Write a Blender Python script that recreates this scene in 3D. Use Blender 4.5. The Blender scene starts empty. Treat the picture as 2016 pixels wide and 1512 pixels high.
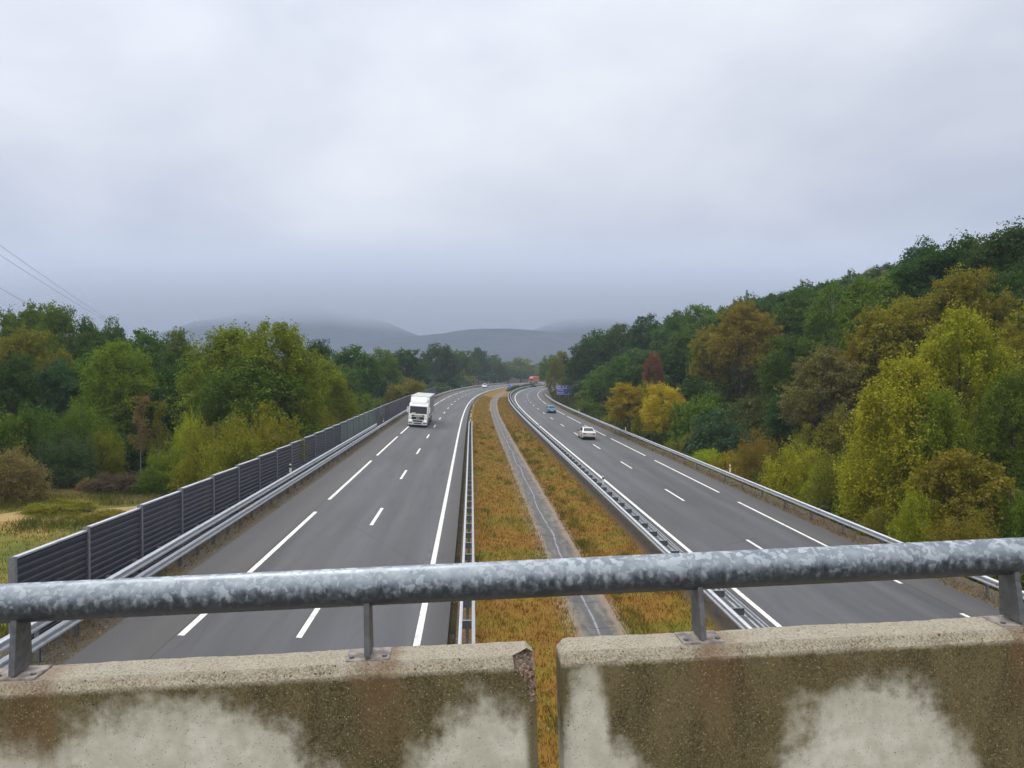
import bpy, bmesh, math, random
import numpy as np
from mathutils import Vector, Matrix, Euler

SC = bpy.context.scene
COL = SC.collection
R = math.radians

# ------------------------------------------------------------------ helpers
def tag(o, label=None, cat=None, group=None, kind=None):
    if label: o['label'] = label
    if cat: o['category'] = cat
    if group: o['group'] = group
    if kind: o['kind'] = kind
    return o

def empty(name, loc=(0, 0, 0), rz=0.0, label=None, cat=None, group=None):
    o = bpy.data.objects.new(name, None)
    o.empty_display_size = 0.3
    COL.objects.link(o)
    o.location = loc
    o.rotation_euler = (0, 0, rz)
    return tag(o, label, cat, group)

def link(name, me, parent=None, loc=None):
    o = bpy.data.objects.new(name, me)
    COL.objects.link(o)
    if parent: o.parent = parent
    if loc: o.location = loc
    return o

class MB:
    """collects faces and links them as one mesh object"""
    def __init__(self):
        self.v = []; self.f = []; self.mi = []; self.m = 0
    def face(self, pts):
        i = len(self.v); self.v += [tuple(p) for p in pts]
        self.f.append(tuple(range(i, i + len(pts)))); self.mi.append(self.m)
    def add(self, verts, faces):
        i = len(self.v); self.v += [tuple(p) for p in verts]
        for f in faces:
            self.f.append(tuple(i + k for k in f)); self.mi.append(self.m)
    def box(self, x0, x1, y0, y1, z0, z1, M=None):
        vs = [Vector((x, y, z)) for z in (z0, z1) for y in (y0, y1) for x in (x0, x1)]
        if M is not None: vs = [M @ p for p in vs]
        self.add(vs, [(0, 2, 3, 1), (4, 5, 7, 6), (0, 1, 5, 4), (2, 6, 7, 3), (0, 4, 6, 2), (1, 3, 7, 5)])
        return self
    def tube(self, pts, rad, seg=8, cap=True):
        pts = [Vector(p) for p in pts]
        if not hasattr(rad, '__len__'): rad = [rad] * len(pts)
        i0 = len(self.v)
        t0 = (pts[1] - pts[0]).normalized()
        up = Vector((0, 0, 1)) if abs(t0.z) < 0.9 else Vector((1, 0, 0))
        for i, p in enumerate(pts):
            t = (pts[min(i + 1, len(pts) - 1)] - pts[max(i - 1, 0)]).normalized()
            a = t.cross(up)
            if a.length < 1e-4: a = Vector((1, 0, 0))
            a.normalize(); b = t.cross(a).normalized()
            for k in range(seg):
                an = 2 * math.pi * k / seg
                self.v.append(tuple(p + (a * math.cos(an) + b * math.sin(an)) * rad[i]))
        for i in range(len(pts) - 1):
            for k in range(seg):
                a = i0 + i * seg + k; b = i0 + i * seg + (k + 1) % seg
                self.f.append((a, a + seg, b + seg, b)); self.mi.append(self.m)
        if cap:
            self.f.append(tuple(i0 + k for k in range(seg))); self.mi.append(self.m)
            j = i0 + (len(pts) - 1) * seg
            self.f.append(tuple(j + k for k in reversed(range(seg)))); self.mi.append(self.m)
        return self
    def lathe_x(self, cx, cy, cz, prof, seg=20):
        """surface of revolution round an axis along x; prof = (x, radius)"""
        i0 = len(self.v)
        for x, r in prof:
            for k in range(seg):
                an = 2 * math.pi * k / seg
                self.v.append((cx + x, cy + r * math.cos(an), cz + r * math.sin(an)))
        for i in range(len(prof) - 1):
            for k in range(seg):
                a = i0 + i * seg + k; b = i0 + i * seg + (k + 1) % seg
                self.f.append((a, b, b + seg, a + seg)); self.mi.append(self.m)
        self.f.append(tuple(i0 + k for k in reversed(range(seg)))); self.mi.append(self.m)
        j = i0 + (len(prof) - 1) * seg
        self.f.append(tuple(j + k for k in range(seg))); self.mi.append(self.m)
        return self
    def mesh(self, name, mats, smooth=False, bevel=0, seg=2, merge=True):
        me = bpy.data.meshes.new(name)
        me.from_pydata(self.v, [], self.f)
        if not isinstance(mats, (list, tuple)): mats = [mats]
        for m in mats: me.materials.append(m)
        me.polygons.foreach_set('material_index', self.mi)
        bm = bmesh.new(); bm.from_mesh(me)
        if merge: bmesh.ops.remove_doubles(bm, verts=bm.verts, dist=1e-5)
        bmesh.ops.recalc_face_normals(bm, faces=bm.faces)
        if bevel:
            es = [e for e in bm.edges if len(e.link_faces) == 2 and e.calc_face_angle(0) > 0.5]
            bmesh.ops.bevel(bm, geom=es, offset=bevel, segments=seg, affect='EDGES', profile=0.5, clamp_overlap=True)
        bm.to_mesh(me); bm.free()
        if smooth:
            me.polygons.foreach_set('use_smooth', [True] * len(me.polygons))
            try: me.set_sharp_from_angle(angle=R(38))
            except Exception: pass
        me.update()
        return me
    def build(self, name, mats, parent=None, **k):
        return link(name, self.mesh(name, mats, **k), parent)

def prism(mb, prof, x0, x1):
    """extrude a (y, z) outline along x"""
    n = len(prof)
    vs = [(x0, y, z) for y, z in prof] + [(x1, y, z) for y, z in prof]
    fs = [tuple(range(n)), tuple(reversed(range(n, 2 * n)))]
    fs += [(i, n + i, n + (i + 1) % n, (i + 1) % n) for i in range(n)]
    mb.add(vs, fs)

# ------------------------------------------------------------------ node helpers
class NT:
    def __init__(self, name, world=None):
        if world:
            self.mat = world; self.nt = world.node_tree
        else:
            self.mat = bpy.data.materials.new(name); self.mat.use_nodes = True
            self.nt = self.mat.node_tree
        self.nt.nodes.clear()
    def n(self, t, **k):
        nd = self.nt.nodes.new(t)
        for a, b in k.items(): setattr(nd, a, b)
        return nd
    def set(self, sock, v):
        if isinstance(v, bpy.types.NodeSocket): self.nt.links.new(v, sock)
        elif v is not None:
            if sock.type == 'RGBA' and len(v) == 3: v = (*v, 1)
            sock.default_value = v
    def m(self, op, a, b=None, c=None, clamp=False):
        nd = self.n('ShaderNodeMath', operation=op, use_clamp=clamp)
        self.set(nd.inputs[0], a)
        if b is not None: self.set(nd.inputs[1], b)
        if c is not None: self.set(nd.inputs[2], c)
        return nd.outputs[0]
    def mr(self, v, a, b, c=0.0, d=1.0, smooth=True):
        nd = self.n('ShaderNodeMapRange', interpolation_type='SMOOTHSTEP' if smooth else 'LINEAR')
        for i, x in enumerate((v, a, b, c, d)): self.set(nd.inputs[i], x)
        return nd.outputs[0]
    def mix(self, f, a, b, blend='MIX'):
        nd = self.n('ShaderNodeMix', data_type='RGBA', blend_type=blend)
        self.set(nd.inputs[0], f); self.set(nd.inputs[6], a); self.set(nd.inputs[7], b)
        return nd.outputs[2]
    def noise(self, vec, scale, detail=4, rough=0.55, dist=0.0, out=0):
        nd = self.n('ShaderNodeTexNoise')
        if vec is not None: self.set(nd.inputs['Vector'], vec)
        nd.inputs['Scale'].default_value = scale; nd.inputs['Detail'].default_value = detail
        nd.inputs['Roughness'].default_value = rough; nd.inputs['Distortion'].default_value = dist
        return nd.outputs[out]
    def voro(self, vec, scale, feature='F1', out=0, rand=1.0):
        nd = self.n('ShaderNodeTexVoronoi', feature=feature)
        if vec is not None: self.set(nd.inputs['Vector'], vec)
        nd.inputs['Scale'].default_value = scale; nd.inputs['Randomness'].default_value = rand
        return nd.outputs[out]
    def coord(self, which='Object'):
        return self.n('ShaderNodeTexCoord').outputs[which]
    def pos(self):
        return self.n('ShaderNodeNewGeometry').outputs['Position']
    def sep(self, v):
        nd = self.n('ShaderNodeSeparateXYZ'); self.set(nd.inputs[0], v); return nd.outputs
    def comb(self, x, y, z):
        nd = self.n('ShaderNodeCombineXYZ')
        for i, a in enumerate((x, y, z)): self.set(nd.inputs[i], a)
        return nd.outputs[0]
    def vmul(self, v, s):
        nd = self.n('ShaderNodeVectorMath', operation='MULTIPLY')
        self.set(nd.inputs[0], v); nd.inputs[1].default_value = s
        return nd.outputs[0]
    def ramp(self, f, stops, interp='LINEAR'):
        nd = self.n('ShaderNodeValToRGB'); self.set(nd.inputs[0], f)
        nd.color_ramp.interpolation = interp
        e = nd.color_ramp.elements
        while len(e) < len(stops): e.new(0.5)
        for el, (p, c) in zip(e, stops):
            el.position = p; el.color = (*c, 1)
        return nd.outputs[0]
    def bump(self, h, strength=0.3, dist=0.01):
        nd = self.n('ShaderNodeBump'); self.set(nd.inputs['Height'], h)
        nd.inputs['Strength'].default_value = strength; nd.inputs['Distance'].default_value = dist
        return nd.outputs[0]
    def out(self, col, rough=0.7, metal=0.0, spec=0.5, bump=None, emit=None, estr=0, coat=0):
        b = self.n('ShaderNodeBsdfPrincipled'); o = self.n('ShaderNodeOutputMaterial')
        self.set(b.inputs['Base Color'], col); self.set(b.inputs['Roughness'], rough)
        self.set(b.inputs['Metallic'], metal); self.set(b.inputs['Specular IOR Level'], spec)
        if coat: self.set(b.inputs['Coat Weight'], coat)
        if bump is not None: self.set(b.inputs['Normal'], bump)
        if emit is not None:
            self.set(b.inputs['Emission Color'], emit); b.inputs['Emission Strength'].default_value = estr
        self.nt.links.new(b.outputs[0], o.inputs[0])
        return self.mat

def plain(name, col, rough=0.6, metal=0.0, spec=0.5, var=0.12, sc=6.0, **k):
    t = NT(name); nz = t.noise(t.coord(), sc, 3)
    c = t.mix(t.mr(nz, 0.3, 0.7), tuple(x * (1 - var) for x in col), tuple(min(1, x * (1 + var)) for x in col))
    return t.out(c, rough, metal, spec, **k)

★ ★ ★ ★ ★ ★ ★

Written request. Please reproduce the listing exactly from its opening line through the line that contains "R = math.radians", both included, with all pictures omitted.

Solution.
Write a Blender Python script that recreates this scene in 3D. Use Blender 4.5. The Blender scene starts empty. Treat the picture as 2016 pixels wide and 1512 pixels high.
import bpy, bmesh, math, random
import numpy as np
from mathutils import Vector, Matrix, Euler

SC = bpy.context.scene
COL = SC.collection
R = math.radians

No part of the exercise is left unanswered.